Soy un actor que se formó como tal, me gusta dirigir y creo que lo hago bien, aunque necesito actuar por lo menos una vez al año. Es una necesidad casi fisiológica: lo necesita mi cuerpo. La actuación es entrenamiento; uno siempre tiene que estar creando, pero al mismo tiempo no puedo dejar de dirigir. Es una necesidad, no puedo estar sin ensayar algo como director, puedo estar un tiempo sin subirme al escenario como actor, pero sin dirigir no. Si uno hace las cosas bien va a tener un lugar siempre en el medio, no estoy mirando lo que hace el otro. No tengo ningún tipo de frustración, no puedo quejarme, he hecho todo lo que podría haber hecho un director de mi edad; quizá alguien de cincuenta o sesenta años no ha hecho todo lo que hice yo. Eso me lleva a ser muy solidario, muy generoso con mis colegas, con mis actores, porque sé que soy un privilegiado, que soy un laburador, que me ha ido bien por mi propio empecinamiento, porque soy obsesivo del trabajo. Todo es mérito de mi propio trabajo. Si bien he hecho muchas cosas no tengo ningún tipo de deuda con nadie, he recibido el apoyo del teatro El Galpón, que traduzco en personas que dieron horas de vida, que lo construyeron con sus propias manos; algunos están y otros no. Con esas personas sí tengo un tipo de deuda, porque fueron quienes me formaron, pero no le debo ni al Estado, ni a ningún gobierno de turno, ni a ningún director de cultura, ni busco ningún cargo político, soy de izquierda, tengo cierta simpatía con el Partido Comunista, pero no tengo ningún tipo de deuda con nadie. Simplemente son deudas conmigo mismo, porque me gusta generarme desafíos, avanzar, estar siempre creando y creciendo; el compromiso lo tengo conmigo y es permanente.
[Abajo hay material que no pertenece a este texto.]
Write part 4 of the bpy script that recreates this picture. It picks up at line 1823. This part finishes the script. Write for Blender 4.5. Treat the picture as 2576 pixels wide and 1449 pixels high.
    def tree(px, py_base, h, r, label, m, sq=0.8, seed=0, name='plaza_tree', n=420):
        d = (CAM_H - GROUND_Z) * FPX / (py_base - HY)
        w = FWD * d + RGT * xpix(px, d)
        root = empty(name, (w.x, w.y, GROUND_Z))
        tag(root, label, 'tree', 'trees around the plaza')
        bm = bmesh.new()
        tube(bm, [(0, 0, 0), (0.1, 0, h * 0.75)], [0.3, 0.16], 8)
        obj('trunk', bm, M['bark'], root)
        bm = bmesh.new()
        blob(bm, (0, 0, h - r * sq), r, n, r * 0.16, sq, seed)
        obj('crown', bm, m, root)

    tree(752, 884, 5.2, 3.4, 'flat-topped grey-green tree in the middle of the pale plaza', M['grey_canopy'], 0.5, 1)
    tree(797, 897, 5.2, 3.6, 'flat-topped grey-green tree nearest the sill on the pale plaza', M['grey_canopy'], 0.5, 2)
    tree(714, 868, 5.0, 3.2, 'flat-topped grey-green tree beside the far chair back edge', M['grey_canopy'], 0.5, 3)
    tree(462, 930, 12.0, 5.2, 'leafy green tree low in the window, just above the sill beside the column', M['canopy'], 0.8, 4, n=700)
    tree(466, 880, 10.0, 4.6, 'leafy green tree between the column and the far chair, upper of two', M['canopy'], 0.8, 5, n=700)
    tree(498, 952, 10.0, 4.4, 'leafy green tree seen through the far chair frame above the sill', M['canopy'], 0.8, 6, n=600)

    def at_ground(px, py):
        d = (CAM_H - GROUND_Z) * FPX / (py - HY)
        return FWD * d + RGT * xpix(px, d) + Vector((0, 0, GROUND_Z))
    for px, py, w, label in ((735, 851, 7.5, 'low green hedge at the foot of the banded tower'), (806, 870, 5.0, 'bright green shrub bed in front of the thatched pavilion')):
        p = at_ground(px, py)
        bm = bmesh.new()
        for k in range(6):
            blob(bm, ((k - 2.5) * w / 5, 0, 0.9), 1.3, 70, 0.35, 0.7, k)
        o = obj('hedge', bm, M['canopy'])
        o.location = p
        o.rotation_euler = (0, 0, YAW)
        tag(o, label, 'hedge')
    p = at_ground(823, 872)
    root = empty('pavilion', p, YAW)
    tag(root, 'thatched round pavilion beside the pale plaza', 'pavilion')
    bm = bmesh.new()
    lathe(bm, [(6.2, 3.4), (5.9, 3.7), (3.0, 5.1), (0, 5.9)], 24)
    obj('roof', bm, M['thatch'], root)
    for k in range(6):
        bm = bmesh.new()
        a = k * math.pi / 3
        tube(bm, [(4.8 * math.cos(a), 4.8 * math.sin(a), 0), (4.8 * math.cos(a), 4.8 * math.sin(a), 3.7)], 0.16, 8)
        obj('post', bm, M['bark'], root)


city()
¿Qué opinión le merecen las políticas culturales?
En los últimos tiempos fui la cara visible de muchas reivindicaciones, levanté una bandera que mi sindicato de actores estaba necesitando que levantara, y no me arrepiento. Trato de ser muy genuino con lo que pienso; a algunos les podrá molestar, a veces cometeré errores, tendré una forma que quizá no a todo el mundo le guste, quizá por ser naturalmente transgresor en la forma de relacionarme con la vida. La política es una herramienta muy poderosa de construcción, como lo es el teatro, no estoy de acuerdo con que el teatro tenga una bandera partidaria. Hablo de la política en general, como herramienta de cambio, y en ese sentido se relaciona con el teatro, pero no creo que nuestra institución ni ninguna otra institución teatral tenga que tener una bandera político-partidaria. En cuanto a políticas culturales, algunas han sido acertadas, otras tímidas, otras que –como muchas cosas– se desestimulan, se desinflan, algunas vagas, porque no todo el mundo quiere trabajar realmente, hay cierta pereza para hacer las cosas o miedo o frustración, que no deja avanzar. Trato de construir y vivo en función de eso. Construyo espectáculos sin destruir nada.